In the dozen years after Dad died, Mom read copious numbers of deep, thick books, returning to her love of good literature. She moved into the Presbyterian Manor in her 90’s and was followed soon after by her younger daughter, Margot, then in her retired 60’s, who rented an apartment in the same building and was thus able to take loving care of Mom for several years. Jean eventually moved to Durango to live with her elder daughter, Renée. Then blind, Jean loved experiencing the power of hearing the Word of God read to her daily by her son-in-law, adding her own avid comments on scripture passages and devotional books.

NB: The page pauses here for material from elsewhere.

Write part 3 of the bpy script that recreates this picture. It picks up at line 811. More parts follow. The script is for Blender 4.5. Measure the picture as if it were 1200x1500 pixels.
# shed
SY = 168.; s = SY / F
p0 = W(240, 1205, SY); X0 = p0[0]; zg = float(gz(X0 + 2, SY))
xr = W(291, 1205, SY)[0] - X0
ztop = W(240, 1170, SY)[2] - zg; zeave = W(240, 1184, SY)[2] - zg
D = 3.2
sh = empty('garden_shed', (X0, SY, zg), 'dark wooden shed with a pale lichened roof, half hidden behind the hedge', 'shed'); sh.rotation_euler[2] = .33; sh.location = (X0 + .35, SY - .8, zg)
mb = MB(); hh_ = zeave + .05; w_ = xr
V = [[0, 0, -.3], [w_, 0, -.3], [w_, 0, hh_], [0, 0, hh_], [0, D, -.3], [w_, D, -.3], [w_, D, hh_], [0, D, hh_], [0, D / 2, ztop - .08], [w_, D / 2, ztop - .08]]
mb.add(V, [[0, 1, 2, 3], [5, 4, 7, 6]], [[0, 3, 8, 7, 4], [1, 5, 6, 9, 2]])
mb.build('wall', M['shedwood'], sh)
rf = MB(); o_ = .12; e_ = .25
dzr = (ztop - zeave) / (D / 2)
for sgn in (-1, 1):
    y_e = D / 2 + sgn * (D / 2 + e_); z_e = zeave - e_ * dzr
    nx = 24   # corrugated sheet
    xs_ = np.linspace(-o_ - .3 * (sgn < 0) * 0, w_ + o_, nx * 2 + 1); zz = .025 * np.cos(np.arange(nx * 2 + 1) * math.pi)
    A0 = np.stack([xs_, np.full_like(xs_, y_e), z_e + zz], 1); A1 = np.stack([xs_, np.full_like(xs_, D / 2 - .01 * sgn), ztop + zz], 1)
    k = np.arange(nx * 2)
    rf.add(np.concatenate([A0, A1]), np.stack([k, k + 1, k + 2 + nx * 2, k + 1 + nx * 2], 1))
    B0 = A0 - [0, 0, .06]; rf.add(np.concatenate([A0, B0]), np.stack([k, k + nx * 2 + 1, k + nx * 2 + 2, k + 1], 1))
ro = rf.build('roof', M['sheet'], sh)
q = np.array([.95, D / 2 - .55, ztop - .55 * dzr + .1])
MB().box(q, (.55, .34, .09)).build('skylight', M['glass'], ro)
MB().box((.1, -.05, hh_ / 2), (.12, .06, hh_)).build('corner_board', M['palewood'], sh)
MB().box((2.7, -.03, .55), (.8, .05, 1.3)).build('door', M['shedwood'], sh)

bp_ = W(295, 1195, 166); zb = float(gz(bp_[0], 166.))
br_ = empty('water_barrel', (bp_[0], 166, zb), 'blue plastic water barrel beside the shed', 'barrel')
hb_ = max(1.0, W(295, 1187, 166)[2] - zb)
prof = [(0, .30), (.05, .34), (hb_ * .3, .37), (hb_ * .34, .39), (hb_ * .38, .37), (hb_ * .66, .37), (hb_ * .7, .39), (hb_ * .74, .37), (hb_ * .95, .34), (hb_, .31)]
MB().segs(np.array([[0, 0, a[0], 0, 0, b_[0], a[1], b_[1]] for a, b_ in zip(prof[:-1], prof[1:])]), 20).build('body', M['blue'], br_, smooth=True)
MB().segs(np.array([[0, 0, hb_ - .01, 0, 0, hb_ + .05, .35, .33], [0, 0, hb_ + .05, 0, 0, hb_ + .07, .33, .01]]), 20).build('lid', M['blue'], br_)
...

Jean has three grown grandchildren, one from each of the three families of her three children, and became a great-grandmother. She was preceded in death by all seven of her siblings. The final resting place of her body is with her husband Dave at Fort Logan National Cemetery (he was an Admiral's Writer in the Navy during World War II).

Jean was good at business, significantly helping her husband build his second career in estate planning as an office manager. She enjoyed crafting words as a hobby. She wrote children’s poetry in her early years. Later she penned (or dictated) short insightful poems composed of tidbits of profundity that reflected her faith. Blind in her last season of life, she did what she could and then dropped both the reading and the writing, but she didn’t drop the praying--for which her offspring, relatives and friends are so blessed and grateful. One day she sweetly apologized for no longer being able to get down on her knees to pray!

Those who knew Jean would agree that she will most be remembered for her outstanding people skills. She had an insatiable aptitude for encouraging people, helping to buttress and tweak their good resolves, listening to their struggles, mitigating their sorrows, and championing both their persons and their endeavors. She often said of a wandering restless soul, after a brief encounter, “He [or she] is going to make it in life” and “I’m sure he [or she] is veering North” [whatever that means].

Frequently in her later years Jean would remark that the Fall is deeper than we know. She knew we all have clay feet. But with her clay feet she repeatedly somehow found a way to rise up out of countless quagmires of life, almost as if aspiring to somehow walk on water.

We will miss her greatly.

Per family request - Please no flowers in condolence due to allergies.